Victor Vasarely’s Long-Neglected Aix-en-Provence Foundation Is Set for Restoration
A cornerstone laid more than 50 years ago in Aix-en-Provence carries a quiet challenge: “From Cezanne to Vasarely: we will be worthy.” The line, sealed into the building in 1973 by Op Art pioneer Victor Vasarely (1906–1997), is now being reread as a mandate as his family seeks to restore the artist’s crumbling foundation after years of neglect and persistent funding woes.
The Vasarely Foundation in Aix has long been a singular proposition: a modernist site dedicated to an artist who helped define the visual language of the postwar period, where optical vibration and geometric rigor became a kind of public spectacle. Yet the institution’s physical condition and financial stability have, in recent years, raised questions about how such a legacy can be maintained outside the commercial circuits that often keep major names afloat.
Pierre Vasarely, representing the family, has framed the restoration effort as an attempt to secure a new chapter for the foundation — one that reconnects it to the city’s broader cultural ecosystem. He argues that a significant development nearby could help shift perceptions and, potentially, support: the recent opening of Cezanne’s family home as a study and heritage center.
“It repositions the foundation,” Pierre Vasarely has said, suggesting that the renewed attention to Paul Cezanne’s local history may also recalibrate how Aix understands its cultural inheritance — not only as a 19th-century story, but as a continuum that includes 20th-century experimentation.
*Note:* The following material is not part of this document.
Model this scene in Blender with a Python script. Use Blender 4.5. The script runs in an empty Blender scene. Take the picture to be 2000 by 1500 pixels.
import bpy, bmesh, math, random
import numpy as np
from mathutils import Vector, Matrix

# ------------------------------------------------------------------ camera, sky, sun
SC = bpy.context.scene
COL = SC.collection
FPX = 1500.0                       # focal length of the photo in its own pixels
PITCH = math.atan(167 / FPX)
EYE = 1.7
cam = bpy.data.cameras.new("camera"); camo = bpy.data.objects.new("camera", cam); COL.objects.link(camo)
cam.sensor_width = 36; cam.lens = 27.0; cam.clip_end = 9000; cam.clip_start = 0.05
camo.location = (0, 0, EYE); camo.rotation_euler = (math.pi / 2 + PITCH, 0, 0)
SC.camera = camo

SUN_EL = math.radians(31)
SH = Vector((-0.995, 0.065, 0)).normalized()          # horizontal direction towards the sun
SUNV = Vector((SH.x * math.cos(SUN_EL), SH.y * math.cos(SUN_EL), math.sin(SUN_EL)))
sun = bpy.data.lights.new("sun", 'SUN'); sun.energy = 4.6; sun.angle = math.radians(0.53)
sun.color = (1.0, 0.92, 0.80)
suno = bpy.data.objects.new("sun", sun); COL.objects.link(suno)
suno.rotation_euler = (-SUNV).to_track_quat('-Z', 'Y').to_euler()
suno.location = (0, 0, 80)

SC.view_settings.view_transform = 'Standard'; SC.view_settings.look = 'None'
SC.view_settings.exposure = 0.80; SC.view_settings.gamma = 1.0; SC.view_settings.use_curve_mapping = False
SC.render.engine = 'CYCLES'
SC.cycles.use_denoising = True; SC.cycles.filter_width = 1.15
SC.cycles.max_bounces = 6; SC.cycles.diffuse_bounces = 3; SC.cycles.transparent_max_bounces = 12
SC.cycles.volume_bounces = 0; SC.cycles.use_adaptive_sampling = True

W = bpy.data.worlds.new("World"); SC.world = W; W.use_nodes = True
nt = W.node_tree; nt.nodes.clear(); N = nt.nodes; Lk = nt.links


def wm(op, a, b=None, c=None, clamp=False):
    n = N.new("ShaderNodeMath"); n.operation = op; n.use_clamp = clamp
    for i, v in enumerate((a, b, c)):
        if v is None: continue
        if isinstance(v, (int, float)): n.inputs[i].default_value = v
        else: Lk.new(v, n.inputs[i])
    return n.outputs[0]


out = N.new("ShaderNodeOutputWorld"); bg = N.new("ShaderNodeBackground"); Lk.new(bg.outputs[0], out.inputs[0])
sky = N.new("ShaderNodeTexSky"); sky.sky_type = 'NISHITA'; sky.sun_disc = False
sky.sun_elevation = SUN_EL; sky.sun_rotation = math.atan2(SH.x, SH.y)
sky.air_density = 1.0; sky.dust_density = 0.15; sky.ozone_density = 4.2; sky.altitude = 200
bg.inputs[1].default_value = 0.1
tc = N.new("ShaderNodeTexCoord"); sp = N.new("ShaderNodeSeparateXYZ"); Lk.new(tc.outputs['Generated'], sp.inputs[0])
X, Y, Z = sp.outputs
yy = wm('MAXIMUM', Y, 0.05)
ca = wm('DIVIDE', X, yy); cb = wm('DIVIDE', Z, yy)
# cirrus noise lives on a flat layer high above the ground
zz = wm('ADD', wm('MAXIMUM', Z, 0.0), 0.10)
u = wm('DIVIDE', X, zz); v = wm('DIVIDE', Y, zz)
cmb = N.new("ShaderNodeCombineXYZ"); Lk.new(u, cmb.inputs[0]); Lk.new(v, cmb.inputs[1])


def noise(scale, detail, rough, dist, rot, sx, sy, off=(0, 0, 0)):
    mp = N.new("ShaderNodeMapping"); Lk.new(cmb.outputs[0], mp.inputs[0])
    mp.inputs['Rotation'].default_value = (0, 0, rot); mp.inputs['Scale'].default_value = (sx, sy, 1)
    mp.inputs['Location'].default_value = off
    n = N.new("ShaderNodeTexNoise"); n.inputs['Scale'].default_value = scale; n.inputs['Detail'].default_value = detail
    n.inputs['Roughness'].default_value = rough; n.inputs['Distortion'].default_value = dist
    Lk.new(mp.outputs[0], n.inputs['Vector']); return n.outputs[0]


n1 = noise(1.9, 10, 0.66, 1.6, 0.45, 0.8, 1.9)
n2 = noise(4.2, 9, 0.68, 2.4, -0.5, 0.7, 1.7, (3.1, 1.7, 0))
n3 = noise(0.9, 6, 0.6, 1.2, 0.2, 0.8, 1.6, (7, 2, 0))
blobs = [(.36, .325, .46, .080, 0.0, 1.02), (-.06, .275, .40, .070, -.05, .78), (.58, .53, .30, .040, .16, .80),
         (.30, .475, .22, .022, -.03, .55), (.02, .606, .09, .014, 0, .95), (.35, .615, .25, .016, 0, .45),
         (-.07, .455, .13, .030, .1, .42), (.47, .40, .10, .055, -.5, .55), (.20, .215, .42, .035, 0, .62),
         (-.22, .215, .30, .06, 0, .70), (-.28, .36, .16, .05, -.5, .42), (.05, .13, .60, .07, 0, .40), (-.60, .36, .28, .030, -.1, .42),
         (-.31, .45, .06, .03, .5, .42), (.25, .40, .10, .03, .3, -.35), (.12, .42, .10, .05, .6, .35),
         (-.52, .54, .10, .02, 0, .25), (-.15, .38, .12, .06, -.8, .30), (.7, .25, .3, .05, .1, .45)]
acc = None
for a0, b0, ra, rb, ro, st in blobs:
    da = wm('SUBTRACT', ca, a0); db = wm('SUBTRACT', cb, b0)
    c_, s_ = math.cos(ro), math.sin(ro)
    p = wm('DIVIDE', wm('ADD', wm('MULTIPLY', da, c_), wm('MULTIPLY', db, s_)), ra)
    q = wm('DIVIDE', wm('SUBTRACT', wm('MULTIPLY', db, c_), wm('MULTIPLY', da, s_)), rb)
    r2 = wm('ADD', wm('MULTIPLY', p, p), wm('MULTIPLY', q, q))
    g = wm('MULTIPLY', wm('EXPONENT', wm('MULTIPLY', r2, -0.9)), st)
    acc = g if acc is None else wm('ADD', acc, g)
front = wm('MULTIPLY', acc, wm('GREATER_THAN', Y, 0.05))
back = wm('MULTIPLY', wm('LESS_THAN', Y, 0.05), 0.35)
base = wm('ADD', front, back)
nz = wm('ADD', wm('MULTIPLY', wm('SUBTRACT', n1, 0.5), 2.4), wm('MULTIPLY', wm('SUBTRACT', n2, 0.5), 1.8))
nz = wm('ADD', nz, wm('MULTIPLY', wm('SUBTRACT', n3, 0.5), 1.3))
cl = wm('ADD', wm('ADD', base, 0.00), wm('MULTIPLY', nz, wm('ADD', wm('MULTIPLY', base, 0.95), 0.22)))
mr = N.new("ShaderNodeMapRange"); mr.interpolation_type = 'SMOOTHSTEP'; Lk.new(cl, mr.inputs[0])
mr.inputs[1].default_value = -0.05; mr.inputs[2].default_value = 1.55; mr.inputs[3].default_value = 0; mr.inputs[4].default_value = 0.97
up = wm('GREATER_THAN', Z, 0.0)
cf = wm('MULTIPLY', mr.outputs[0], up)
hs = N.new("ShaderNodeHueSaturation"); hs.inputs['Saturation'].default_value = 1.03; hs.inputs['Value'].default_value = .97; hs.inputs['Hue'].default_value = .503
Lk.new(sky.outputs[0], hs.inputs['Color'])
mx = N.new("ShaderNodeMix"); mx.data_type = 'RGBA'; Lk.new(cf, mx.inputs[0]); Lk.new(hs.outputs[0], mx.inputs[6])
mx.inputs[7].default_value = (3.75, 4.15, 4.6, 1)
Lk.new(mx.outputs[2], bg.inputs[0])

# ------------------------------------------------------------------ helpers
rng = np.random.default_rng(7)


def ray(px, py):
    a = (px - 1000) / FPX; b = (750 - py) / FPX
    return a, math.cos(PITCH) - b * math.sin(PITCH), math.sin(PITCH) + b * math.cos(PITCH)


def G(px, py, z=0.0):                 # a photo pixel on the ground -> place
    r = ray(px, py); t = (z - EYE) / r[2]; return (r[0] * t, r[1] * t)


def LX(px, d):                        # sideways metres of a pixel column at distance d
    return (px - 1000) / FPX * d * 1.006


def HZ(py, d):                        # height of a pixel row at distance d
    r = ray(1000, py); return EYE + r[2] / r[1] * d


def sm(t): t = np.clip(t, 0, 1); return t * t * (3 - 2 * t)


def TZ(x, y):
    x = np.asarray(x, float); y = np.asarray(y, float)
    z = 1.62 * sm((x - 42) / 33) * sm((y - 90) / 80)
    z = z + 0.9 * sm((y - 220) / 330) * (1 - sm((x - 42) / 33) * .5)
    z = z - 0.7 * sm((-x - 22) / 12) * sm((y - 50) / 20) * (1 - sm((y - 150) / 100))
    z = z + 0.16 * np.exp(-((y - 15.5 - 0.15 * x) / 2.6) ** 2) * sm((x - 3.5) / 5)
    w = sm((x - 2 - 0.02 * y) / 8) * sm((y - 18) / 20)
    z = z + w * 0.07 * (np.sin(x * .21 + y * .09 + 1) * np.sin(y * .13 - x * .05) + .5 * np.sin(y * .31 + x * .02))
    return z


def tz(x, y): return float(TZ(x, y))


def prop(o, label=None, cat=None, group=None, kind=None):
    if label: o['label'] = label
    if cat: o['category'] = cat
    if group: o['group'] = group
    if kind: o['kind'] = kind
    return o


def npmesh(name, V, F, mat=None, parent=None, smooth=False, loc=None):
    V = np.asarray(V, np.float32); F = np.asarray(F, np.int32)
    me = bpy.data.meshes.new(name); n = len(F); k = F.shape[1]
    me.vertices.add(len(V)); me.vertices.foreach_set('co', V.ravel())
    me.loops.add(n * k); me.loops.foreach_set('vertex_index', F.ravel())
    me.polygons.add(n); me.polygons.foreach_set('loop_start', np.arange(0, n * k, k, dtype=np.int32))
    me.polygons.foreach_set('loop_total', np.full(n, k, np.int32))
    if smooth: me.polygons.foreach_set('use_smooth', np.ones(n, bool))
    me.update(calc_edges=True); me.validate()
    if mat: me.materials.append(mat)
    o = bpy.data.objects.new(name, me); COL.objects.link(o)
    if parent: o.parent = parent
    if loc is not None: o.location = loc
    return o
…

That idea of continuity was central to Vasarely’s own self-positioning. By linking his name to Cezanne’s in the message buried with the cornerstone, he placed his project in dialogue with the region’s most canonical painter, implying that modern visual research could stand alongside the traditions of Provence. The phrase “we will be worthy” reads today as both aspiration and pressure: a pledge that the institution would earn its place in Aix’s cultural landscape.
The restoration initiative arrives at a moment when European cities are increasingly attentive to the stewardship of postwar cultural sites — especially those that sit somewhere between museum, monument, and artist-led foundation. For Aix-en-Provence, the question is whether Vasarely’s legacy can be preserved not as a nostalgic footnote to Op Art, but as a living resource for scholarship, heritage, and public engagement.
If the reopening of Cezanne’s family home helps draw new visitors and institutional focus to the area, the Vasarely Foundation may find itself newly legible within a local narrative that stretches from the birth of modern painting to the optical experiments that reshaped how audiences see.